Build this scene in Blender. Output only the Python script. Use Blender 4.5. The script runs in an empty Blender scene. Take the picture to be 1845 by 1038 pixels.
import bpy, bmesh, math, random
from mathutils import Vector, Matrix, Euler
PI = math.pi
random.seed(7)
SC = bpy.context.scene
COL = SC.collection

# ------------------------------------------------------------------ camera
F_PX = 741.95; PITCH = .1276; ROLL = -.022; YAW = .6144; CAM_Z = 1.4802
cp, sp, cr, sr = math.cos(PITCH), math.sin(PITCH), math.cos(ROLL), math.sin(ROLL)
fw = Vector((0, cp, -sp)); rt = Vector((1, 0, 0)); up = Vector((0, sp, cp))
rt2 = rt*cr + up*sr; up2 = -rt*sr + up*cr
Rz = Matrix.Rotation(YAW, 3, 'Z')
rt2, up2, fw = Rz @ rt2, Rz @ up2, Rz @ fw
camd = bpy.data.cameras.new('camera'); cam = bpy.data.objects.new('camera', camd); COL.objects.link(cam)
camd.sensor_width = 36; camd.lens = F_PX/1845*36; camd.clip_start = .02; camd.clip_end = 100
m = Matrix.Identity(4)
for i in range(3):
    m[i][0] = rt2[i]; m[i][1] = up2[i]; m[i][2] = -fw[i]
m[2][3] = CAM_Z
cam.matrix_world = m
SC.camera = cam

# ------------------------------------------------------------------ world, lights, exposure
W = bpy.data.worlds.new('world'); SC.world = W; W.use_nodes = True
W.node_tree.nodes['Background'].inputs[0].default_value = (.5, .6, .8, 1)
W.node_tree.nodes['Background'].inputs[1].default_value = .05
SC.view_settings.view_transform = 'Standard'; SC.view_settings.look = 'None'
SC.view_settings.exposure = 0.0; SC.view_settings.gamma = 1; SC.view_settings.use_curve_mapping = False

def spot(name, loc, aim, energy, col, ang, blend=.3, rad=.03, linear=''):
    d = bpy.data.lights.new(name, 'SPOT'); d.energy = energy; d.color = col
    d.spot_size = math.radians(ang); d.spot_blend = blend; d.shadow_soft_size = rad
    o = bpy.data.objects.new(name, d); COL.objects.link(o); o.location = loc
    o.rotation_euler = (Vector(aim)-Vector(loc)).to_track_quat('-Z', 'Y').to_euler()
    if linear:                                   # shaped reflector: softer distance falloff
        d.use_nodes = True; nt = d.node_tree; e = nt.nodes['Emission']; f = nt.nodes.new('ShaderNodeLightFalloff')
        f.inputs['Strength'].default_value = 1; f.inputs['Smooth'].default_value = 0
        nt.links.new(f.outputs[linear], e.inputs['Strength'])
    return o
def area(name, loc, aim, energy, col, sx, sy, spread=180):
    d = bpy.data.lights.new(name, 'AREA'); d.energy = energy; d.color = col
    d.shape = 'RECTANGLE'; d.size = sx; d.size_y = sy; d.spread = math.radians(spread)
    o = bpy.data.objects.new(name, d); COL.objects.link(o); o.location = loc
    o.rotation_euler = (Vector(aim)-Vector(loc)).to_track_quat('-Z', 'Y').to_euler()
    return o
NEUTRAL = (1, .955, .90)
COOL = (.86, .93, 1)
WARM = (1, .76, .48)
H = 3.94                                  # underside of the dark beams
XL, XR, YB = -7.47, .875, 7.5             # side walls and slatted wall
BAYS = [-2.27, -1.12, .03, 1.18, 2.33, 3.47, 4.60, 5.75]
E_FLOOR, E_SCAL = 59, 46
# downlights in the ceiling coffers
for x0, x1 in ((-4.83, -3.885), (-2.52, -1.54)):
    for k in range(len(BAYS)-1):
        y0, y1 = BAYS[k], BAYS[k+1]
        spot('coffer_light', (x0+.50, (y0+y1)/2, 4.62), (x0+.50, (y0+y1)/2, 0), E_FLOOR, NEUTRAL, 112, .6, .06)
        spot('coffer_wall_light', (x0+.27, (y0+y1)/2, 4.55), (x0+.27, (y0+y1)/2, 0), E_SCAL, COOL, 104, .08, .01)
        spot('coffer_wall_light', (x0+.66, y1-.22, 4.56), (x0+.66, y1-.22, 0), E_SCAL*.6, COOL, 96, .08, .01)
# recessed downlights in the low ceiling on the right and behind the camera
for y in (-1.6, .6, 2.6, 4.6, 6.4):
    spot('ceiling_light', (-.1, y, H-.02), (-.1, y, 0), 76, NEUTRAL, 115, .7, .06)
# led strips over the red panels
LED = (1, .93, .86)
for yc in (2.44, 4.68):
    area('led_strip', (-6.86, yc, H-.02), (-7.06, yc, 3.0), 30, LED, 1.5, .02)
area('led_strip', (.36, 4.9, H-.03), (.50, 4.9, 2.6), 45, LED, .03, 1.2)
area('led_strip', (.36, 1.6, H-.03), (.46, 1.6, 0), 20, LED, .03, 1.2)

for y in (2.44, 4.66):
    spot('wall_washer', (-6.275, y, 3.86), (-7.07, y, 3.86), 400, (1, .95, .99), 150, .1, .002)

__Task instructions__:
Write the data out again in full and exactly.

__Result below__:
Build this scene in Blender. Output only the Python script. Use Blender 4.5. The script runs in an empty Blender scene. Take the picture to be 1845 by 1038 pixels.
import bpy, bmesh, math, random
from mathutils import Vector, Matrix, Euler
PI = math.pi
random.seed(7)
SC = bpy.context.scene
COL = SC.collection

# ------------------------------------------------------------------ camera
F_PX = 741.95; PITCH = .1276; ROLL = -.022; YAW = .6144; CAM_Z = 1.4802
cp, sp, cr, sr = math.cos(PITCH), math.sin(PITCH), math.cos(ROLL), math.sin(ROLL)
fw = Vector((0, cp, -sp)); rt = Vector((1, 0, 0)); up = Vector((0, sp, cp))
rt2 = rt*cr + up*sr; up2 = -rt*sr + up*cr
Rz = Matrix.Rotation(YAW, 3, 'Z')
rt2, up2, fw = Rz @ rt2, Rz @ up2, Rz @ fw
camd = bpy.data.cameras.new('camera'); cam = bpy.data.objects.new('camera', camd); COL.objects.link(cam)
camd.sensor_width = 36; camd.lens = F_PX/1845*36; camd.clip_start = .02; camd.clip_end = 100
m = Matrix.Identity(4)
for i in range(3):
    m[i][0] = rt2[i]; m[i][1] = up2[i]; m[i][2] = -fw[i]
m[2][3] = CAM_Z
cam.matrix_world = m
SC.camera = cam

# ------------------------------------------------------------------ world, lights, exposure
W = bpy.data.worlds.new('world'); SC.world = W; W.use_nodes = True
W.node_tree.nodes['Background'].inputs[0].default_value = (.5, .6, .8, 1)
W.node_tree.nodes['Background'].inputs[1].default_value = .05
SC.view_settings.view_transform = 'Standard'; SC.view_settings.look = 'None'
SC.view_settings.exposure = 0.0; SC.view_settings.gamma = 1; SC.view_settings.use_curve_mapping = False

def spot(name, loc, aim, energy, col, ang, blend=.3, rad=.03, linear=''):
    d = bpy.data.lights.new(name, 'SPOT'); d.energy = energy; d.color = col
    d.spot_size = math.radians(ang); d.spot_blend = blend; d.shadow_soft_size = rad
    o = bpy.data.objects.new(name, d); COL.objects.link(o); o.location = loc
    o.rotation_euler = (Vector(aim)-Vector(loc)).to_track_quat('-Z', 'Y').to_euler()
    if linear:                                   # shaped reflector: softer distance falloff
        d.use_nodes = True; nt = d.node_tree; e = nt.nodes['Emission']; f = nt.nodes.new('ShaderNodeLightFalloff')
        f.inputs['Strength'].default_value = 1; f.inputs['Smooth'].default_value = 0
        nt.links.new(f.outputs[linear], e.inputs['Strength'])
    return o
def area(name, loc, aim, energy, col, sx, sy, spread=180):
    d = bpy.data.lights.new(name, 'AREA'); d.energy = energy; d.color = col
    d.shape = 'RECTANGLE'; d.size = sx; d.size_y = sy; d.spread = math.radians(spread)
    o = bpy.data.objects.new(name, d); COL.objects.link(o); o.location = loc
    o.rotation_euler = (Vector(aim)-Vector(loc)).to_track_quat('-Z', 'Y').to_euler()
    return o
NEUTRAL = (1, .955, .90)
COOL = (.86, .93, 1)
WARM = (1, .76, .48)
H = 3.94                                  # underside of the dark beams
XL, XR, YB = -7.47, .875, 7.5             # side walls and slatted wall
BAYS = [-2.27, -1.12, .03, 1.18, 2.33, 3.47, 4.60, 5.75]
E_FLOOR, E_SCAL = 59, 46
# downlights in the ceiling coffers
for x0, x1 in ((-4.83, -3.885), (-2.52, -1.54)):
    for k in range(len(BAYS)-1):
        y0, y1 = BAYS[k], BAYS[k+1]
        spot('coffer_light', (x0+.50, (y0+y1)/2, 4.62), (x0+.50, (y0+y1)/2, 0), E_FLOOR, NEUTRAL, 112, .6, .06)
        spot('coffer_wall_light', (x0+.27, (y0+y1)/2, 4.55), (x0+.27, (y0+y1)/2, 0), E_SCAL, COOL, 104, .08, .01)
        spot('coffer_wall_light', (x0+.66, y1-.22, 4.56), (x0+.66, y1-.22, 0), E_SCAL*.6, COOL, 96, .08, .01)
# recessed downlights in the low ceiling on the right and behind the camera
for y in (-1.6, .6, 2.6, 4.6, 6.4):
    spot('ceiling_light', (-.1, y, H-.02), (-.1, y, 0), 76, NEUTRAL, 115, .7, .06)
# led strips over the red panels
LED = (1, .93, .86)
for yc in (2.44, 4.68):
    area('led_strip', (-6.86, yc, H-.02), (-7.06, yc, 3.0), 30, LED, 1.5, .02)
area('led_strip', (.36, 4.9, H-.03), (.50, 4.9, 2.6), 45, LED, .03, 1.2)
area('led_strip', (.36, 1.6, H-.03), (.46, 1.6, 0), 20, LED, .03, 1.2)

for y in (2.44, 4.66):
    spot('wall_washer', (-6.275, y, 3.86), (-7.07, y, 3.86), 400, (1, .95, .99), 150, .1, .002)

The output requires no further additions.